LIVERPOOL, England (Reuters) – Finance minister Rachel Reeves will promise Britain on Monday there will be no return to “austerity” or widespread spending cuts despite previous warnings of a tough budget aimed at fixing the foundations of the economy.

Following Labour’s election victory in July, Reeves suggested taxes were likely to rise in her first budget on Oct. 30 because of what she said was a 22 billion-pound ($29 billion) hole in the public finances.

She also announced that millions of pensioners would no longer receive fuel payments in the winter, a decision the government says it didn’t want to take but one which trade unions and other traditional Labour supporters have criticised.
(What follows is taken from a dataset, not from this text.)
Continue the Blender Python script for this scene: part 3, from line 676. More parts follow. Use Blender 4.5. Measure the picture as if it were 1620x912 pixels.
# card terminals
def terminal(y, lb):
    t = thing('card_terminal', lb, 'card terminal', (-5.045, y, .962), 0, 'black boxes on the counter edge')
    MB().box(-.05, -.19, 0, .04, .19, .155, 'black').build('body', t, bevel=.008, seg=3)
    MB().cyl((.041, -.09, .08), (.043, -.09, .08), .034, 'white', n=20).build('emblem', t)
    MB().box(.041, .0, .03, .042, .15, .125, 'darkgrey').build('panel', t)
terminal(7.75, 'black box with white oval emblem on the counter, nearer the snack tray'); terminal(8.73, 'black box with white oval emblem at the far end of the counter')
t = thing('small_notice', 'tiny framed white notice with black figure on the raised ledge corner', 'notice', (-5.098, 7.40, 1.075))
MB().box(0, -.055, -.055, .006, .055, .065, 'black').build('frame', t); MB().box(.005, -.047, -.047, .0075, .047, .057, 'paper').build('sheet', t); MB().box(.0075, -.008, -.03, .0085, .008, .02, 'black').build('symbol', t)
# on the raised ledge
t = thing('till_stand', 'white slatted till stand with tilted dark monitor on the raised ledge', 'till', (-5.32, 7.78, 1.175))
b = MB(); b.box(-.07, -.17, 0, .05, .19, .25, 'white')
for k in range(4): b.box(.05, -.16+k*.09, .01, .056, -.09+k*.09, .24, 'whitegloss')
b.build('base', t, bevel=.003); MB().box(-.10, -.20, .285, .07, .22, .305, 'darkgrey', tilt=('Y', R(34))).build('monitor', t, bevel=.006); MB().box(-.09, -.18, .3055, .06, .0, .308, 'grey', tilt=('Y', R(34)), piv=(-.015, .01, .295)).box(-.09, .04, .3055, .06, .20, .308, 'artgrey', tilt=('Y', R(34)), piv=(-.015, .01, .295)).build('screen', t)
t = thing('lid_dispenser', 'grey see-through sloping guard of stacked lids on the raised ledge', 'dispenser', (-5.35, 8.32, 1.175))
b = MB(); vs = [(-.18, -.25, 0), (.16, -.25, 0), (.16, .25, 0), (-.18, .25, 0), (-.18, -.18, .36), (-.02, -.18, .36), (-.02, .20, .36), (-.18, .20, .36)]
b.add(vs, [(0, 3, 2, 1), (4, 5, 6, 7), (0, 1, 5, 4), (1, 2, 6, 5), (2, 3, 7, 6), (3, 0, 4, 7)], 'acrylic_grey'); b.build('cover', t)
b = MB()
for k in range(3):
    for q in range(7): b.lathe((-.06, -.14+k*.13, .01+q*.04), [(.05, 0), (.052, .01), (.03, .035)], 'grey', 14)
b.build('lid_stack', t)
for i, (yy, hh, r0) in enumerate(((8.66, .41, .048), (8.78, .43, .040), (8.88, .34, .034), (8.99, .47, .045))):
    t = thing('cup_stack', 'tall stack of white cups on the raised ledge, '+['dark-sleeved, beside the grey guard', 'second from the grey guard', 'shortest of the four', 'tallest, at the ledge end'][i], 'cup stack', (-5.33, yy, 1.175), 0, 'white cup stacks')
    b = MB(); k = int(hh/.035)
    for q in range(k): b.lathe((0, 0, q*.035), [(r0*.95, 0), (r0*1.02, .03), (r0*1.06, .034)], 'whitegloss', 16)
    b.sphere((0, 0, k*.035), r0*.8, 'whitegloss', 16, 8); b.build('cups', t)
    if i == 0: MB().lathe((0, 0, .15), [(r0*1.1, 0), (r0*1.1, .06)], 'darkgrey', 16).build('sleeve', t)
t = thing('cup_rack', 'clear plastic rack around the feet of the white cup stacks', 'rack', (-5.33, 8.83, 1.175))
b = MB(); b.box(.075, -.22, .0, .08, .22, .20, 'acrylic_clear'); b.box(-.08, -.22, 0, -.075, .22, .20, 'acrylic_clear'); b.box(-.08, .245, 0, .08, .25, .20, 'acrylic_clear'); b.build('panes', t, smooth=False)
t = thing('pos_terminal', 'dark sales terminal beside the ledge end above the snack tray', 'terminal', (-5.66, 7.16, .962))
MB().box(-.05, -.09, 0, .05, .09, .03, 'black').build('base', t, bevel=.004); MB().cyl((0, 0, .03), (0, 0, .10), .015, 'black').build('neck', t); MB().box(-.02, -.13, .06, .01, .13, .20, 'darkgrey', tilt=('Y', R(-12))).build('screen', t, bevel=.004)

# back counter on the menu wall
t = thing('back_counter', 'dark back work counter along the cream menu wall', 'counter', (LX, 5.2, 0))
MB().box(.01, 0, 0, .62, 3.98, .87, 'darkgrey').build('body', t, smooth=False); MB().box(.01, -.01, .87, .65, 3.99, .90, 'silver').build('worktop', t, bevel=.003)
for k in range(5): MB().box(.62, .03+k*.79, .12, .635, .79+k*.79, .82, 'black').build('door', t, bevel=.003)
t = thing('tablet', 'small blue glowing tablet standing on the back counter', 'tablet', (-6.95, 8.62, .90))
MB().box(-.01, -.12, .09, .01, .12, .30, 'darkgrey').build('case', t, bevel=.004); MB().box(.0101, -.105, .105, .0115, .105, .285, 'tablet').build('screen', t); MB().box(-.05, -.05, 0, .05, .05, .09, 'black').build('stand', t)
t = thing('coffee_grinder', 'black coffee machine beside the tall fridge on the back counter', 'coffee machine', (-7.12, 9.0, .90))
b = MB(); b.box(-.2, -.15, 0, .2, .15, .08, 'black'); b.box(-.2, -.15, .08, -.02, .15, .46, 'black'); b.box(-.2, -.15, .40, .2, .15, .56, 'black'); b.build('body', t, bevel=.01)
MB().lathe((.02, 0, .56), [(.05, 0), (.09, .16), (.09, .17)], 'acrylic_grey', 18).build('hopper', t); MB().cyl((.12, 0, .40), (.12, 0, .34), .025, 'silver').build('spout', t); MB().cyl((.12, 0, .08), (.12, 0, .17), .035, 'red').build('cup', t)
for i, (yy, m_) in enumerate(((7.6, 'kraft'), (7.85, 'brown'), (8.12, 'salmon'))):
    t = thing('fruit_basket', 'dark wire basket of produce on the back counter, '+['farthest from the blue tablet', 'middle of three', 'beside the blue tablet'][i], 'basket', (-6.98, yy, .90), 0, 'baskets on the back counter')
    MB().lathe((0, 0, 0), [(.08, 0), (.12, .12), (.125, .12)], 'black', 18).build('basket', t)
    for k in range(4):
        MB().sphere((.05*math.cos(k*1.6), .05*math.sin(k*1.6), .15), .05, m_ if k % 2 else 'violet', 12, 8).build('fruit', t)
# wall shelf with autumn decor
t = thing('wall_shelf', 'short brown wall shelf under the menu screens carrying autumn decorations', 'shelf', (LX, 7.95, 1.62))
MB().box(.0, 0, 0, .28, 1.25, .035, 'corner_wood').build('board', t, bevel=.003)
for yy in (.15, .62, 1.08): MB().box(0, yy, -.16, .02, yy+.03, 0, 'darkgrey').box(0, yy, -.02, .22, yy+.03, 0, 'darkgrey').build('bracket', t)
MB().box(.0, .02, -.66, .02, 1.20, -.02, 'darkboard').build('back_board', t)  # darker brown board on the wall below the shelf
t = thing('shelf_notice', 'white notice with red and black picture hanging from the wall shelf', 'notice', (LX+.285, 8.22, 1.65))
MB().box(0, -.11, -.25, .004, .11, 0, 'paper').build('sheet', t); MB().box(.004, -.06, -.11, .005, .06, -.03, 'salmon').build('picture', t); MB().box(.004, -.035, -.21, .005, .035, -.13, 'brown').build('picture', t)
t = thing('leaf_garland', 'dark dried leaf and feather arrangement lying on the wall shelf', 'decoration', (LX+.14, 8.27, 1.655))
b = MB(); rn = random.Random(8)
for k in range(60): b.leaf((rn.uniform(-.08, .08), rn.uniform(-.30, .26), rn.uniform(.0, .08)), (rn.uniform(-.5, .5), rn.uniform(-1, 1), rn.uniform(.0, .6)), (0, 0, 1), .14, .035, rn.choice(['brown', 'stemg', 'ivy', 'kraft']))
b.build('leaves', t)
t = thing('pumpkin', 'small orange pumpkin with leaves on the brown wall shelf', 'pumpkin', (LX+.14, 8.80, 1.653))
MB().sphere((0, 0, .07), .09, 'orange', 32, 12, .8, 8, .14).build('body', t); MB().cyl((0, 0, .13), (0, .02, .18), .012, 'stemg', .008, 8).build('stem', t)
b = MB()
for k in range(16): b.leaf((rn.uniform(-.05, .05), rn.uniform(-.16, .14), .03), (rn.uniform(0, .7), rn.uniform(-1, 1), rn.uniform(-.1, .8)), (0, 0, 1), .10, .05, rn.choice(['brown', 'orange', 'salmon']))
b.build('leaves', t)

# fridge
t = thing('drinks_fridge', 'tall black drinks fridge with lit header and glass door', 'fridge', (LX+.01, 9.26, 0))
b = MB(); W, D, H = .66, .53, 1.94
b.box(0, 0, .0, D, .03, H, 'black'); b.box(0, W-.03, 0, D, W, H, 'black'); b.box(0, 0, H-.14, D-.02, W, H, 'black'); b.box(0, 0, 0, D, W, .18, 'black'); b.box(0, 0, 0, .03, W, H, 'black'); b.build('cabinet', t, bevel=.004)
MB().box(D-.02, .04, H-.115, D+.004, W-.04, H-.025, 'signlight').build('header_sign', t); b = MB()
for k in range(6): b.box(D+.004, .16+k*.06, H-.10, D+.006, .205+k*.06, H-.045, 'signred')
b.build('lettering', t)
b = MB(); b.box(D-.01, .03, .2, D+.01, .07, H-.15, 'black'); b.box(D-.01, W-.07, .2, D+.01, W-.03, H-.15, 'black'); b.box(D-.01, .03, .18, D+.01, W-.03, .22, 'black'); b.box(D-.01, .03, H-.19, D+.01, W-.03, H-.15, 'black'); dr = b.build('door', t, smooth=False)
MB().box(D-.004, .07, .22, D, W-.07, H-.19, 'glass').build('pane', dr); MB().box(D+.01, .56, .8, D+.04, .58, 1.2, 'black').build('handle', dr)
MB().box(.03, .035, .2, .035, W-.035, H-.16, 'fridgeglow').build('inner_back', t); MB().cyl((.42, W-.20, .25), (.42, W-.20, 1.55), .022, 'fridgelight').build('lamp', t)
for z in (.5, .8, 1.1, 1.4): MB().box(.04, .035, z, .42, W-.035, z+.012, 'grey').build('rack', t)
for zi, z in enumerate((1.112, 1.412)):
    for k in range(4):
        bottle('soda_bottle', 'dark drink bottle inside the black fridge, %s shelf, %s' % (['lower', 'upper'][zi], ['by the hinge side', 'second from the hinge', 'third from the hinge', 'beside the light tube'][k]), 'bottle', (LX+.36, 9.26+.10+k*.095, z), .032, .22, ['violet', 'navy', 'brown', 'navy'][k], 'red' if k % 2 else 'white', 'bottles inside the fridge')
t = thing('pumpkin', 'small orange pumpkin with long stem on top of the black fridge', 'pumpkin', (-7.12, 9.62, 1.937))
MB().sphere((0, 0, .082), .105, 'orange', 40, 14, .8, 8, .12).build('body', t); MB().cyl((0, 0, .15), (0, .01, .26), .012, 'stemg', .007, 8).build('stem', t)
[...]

At the Labour Party conference in the northern English city of Liverpool, Reeves will use Monday’s keynote speech to reiterate that she will make the necessary decisions to give the stability she said was “the essential precondition for business to invest with confidence and families to plan for the future”.

“There will be no return to austerity. Conservative austerity was a destructive choice for our public services – and for investment and growth too,” Reeves will say, according to extracts from her speech.

“We must deal with the Tory (Conservative) legacy and that means tough decisions. But we won’t let that dim our ambition for Britain.”

Amid criticism that Reeves and Prime Minister Keir Starmer have taken an overly gloomy view which, along with a furore over donations, has cast a pall over what would otherwise have been a Labour celebration of their first election win for 14 years, she will hint at a brighter future beyond the tough circumstances she inherited.

“I can see the prize on offer, if we make the right choices now. And stability is the crucial foundation on which all our ambitions will be built,” she will say.

Reeves will also reiterate that Labour’s manifesto commitments not to raise income tax, National Insurance social security payments, value-added tax and corporation tax.